Ancora peggio, i delegati dovranno parlare di soldi, di tanti soldi, di miliardi. Sia quelli che mancano all’appello, come dicevamo prima, e con cui si aiuterebbero le comunità più vulnerabili a svilupparsi a basse emissioni e alta resilienza. Sia quelli che dovrebbero servire loro come risarcimento per le tante perdite e i tanti danni già subiti, causati da eventi climatici estremi la cui responsabilità è di altri. La stabilità della nostra intera società dipende dalla qualità del binomio Egitto e soldi, che non è stato così rilevante da quando Mahmood ha vinto Sanremo nel 2019. Clap clap.

Cop27 è un pranzo di Natale di una famiglia in lite, dove bisticci bilaterali si mischiano a recriminazioni multilaterali. Ma le famiglie hanno spesso quel qualcosa di magico che le unisce, nonostante tutto e nonostante tutti. Antonio Guterres, il nonno Libero delle Nazioni Unite, qualche settimana fa ha lanciato un accorato appello. Ha detto: «Cop27 è il luogo in cui tutti i Paesi mostrano di essere in questa lotta ed esserci insieme». In diplomazia, del resto, una parola è troppa, e due sono poche.

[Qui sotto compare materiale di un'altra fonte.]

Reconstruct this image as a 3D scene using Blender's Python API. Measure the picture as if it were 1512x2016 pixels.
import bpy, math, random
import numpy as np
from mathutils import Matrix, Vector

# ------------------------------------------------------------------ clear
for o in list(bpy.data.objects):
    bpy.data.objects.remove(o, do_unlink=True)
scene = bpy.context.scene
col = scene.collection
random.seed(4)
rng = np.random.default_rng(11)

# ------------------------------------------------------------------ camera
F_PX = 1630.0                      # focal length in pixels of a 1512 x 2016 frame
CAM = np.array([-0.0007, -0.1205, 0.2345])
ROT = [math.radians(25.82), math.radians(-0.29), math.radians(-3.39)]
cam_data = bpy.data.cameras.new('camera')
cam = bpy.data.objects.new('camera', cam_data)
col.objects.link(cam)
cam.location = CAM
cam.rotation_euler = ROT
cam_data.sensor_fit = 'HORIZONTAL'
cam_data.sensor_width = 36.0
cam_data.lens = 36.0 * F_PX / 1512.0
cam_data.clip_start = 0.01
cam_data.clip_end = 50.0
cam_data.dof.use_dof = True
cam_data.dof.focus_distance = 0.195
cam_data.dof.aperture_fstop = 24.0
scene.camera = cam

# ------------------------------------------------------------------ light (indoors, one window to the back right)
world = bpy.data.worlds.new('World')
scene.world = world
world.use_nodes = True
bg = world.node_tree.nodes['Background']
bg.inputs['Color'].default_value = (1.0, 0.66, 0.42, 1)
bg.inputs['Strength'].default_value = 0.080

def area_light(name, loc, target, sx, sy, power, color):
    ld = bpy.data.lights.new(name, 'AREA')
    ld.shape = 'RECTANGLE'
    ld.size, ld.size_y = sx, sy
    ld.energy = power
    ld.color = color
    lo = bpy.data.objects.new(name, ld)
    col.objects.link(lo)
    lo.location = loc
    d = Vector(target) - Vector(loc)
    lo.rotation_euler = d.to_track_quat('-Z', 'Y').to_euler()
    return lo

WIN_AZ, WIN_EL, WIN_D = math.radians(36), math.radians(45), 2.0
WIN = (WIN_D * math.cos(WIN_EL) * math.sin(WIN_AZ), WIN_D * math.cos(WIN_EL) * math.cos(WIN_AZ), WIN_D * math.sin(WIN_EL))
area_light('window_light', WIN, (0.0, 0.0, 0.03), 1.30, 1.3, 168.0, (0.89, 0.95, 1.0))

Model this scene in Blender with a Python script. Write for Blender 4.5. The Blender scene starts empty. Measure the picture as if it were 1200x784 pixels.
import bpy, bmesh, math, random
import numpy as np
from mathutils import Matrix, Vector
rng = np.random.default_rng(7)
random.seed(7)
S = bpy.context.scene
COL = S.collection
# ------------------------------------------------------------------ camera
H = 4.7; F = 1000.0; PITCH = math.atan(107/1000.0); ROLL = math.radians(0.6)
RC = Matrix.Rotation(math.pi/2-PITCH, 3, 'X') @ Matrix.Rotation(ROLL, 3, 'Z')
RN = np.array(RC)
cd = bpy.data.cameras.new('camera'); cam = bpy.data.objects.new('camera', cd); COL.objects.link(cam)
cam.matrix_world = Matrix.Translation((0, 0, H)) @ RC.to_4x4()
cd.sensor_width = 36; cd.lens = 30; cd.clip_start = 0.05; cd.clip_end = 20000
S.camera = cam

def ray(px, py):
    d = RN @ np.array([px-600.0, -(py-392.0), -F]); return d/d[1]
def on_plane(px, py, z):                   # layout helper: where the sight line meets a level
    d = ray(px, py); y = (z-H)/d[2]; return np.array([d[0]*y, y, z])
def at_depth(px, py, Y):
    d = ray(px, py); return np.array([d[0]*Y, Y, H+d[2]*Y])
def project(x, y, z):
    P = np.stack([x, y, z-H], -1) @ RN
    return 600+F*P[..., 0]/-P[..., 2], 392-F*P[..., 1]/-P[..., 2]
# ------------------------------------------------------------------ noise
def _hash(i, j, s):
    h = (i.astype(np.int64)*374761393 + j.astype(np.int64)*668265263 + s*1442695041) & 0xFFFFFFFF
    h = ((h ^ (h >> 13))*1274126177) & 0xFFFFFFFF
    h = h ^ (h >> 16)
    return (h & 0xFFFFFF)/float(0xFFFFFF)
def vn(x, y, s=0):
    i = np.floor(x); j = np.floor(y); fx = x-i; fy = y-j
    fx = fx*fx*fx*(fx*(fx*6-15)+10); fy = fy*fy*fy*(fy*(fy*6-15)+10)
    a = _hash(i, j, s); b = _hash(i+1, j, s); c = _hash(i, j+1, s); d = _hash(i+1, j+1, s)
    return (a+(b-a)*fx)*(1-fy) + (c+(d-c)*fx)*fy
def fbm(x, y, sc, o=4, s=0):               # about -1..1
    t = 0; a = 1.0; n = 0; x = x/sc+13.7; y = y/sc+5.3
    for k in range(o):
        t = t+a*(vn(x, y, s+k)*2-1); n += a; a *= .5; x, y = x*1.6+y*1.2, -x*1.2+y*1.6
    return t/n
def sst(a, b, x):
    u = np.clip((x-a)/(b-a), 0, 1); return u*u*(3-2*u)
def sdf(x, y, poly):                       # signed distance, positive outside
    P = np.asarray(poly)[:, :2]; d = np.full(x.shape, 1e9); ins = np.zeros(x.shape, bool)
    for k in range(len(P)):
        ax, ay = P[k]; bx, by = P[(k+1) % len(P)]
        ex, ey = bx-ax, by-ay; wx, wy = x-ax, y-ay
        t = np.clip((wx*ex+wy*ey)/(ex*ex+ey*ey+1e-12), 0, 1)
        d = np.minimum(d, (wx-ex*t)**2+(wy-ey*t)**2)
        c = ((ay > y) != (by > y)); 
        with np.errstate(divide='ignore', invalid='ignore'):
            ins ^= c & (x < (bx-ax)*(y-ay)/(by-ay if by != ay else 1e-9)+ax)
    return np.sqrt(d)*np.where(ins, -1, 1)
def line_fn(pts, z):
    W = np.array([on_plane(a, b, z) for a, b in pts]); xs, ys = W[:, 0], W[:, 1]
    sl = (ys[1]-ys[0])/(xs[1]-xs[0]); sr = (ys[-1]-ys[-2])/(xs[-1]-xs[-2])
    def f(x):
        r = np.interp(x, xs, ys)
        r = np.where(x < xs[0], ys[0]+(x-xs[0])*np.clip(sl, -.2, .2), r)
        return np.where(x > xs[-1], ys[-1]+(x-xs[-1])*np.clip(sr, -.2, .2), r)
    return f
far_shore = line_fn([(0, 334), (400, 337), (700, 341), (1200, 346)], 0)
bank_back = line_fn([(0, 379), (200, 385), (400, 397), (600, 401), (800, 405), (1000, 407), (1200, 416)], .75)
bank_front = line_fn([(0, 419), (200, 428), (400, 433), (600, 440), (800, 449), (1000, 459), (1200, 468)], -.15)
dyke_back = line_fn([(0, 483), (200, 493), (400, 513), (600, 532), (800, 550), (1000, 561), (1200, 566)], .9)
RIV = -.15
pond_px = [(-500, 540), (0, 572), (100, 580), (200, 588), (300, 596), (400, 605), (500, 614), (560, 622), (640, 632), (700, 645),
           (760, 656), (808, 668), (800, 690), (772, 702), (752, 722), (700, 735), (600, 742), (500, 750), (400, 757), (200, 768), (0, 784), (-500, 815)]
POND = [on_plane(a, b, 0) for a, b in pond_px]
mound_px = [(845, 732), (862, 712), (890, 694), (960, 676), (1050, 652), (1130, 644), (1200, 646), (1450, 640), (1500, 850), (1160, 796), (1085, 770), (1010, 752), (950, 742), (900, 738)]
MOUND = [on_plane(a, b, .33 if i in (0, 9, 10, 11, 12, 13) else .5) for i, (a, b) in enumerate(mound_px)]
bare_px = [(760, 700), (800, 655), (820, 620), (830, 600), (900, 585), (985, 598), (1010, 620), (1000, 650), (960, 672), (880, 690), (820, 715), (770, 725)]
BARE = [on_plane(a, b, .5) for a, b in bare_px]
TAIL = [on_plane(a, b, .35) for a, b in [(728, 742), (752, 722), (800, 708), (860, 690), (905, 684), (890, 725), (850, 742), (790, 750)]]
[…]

La crisi climatica, assieme a quella della biodiversità, è un nemico enorme e comune a tutti. Peggio delle eredità da spartirsi, i gap generazionali e i vecchi rancori amorosi. E Natale è quell’occasione dell’anno in cui tutti devono sforzarsi di essere più buoni. Quindi, mondo, facciamo un bel respiro, abbassiamo i toni, ricomponiamoci e arriviamo almeno al dolce.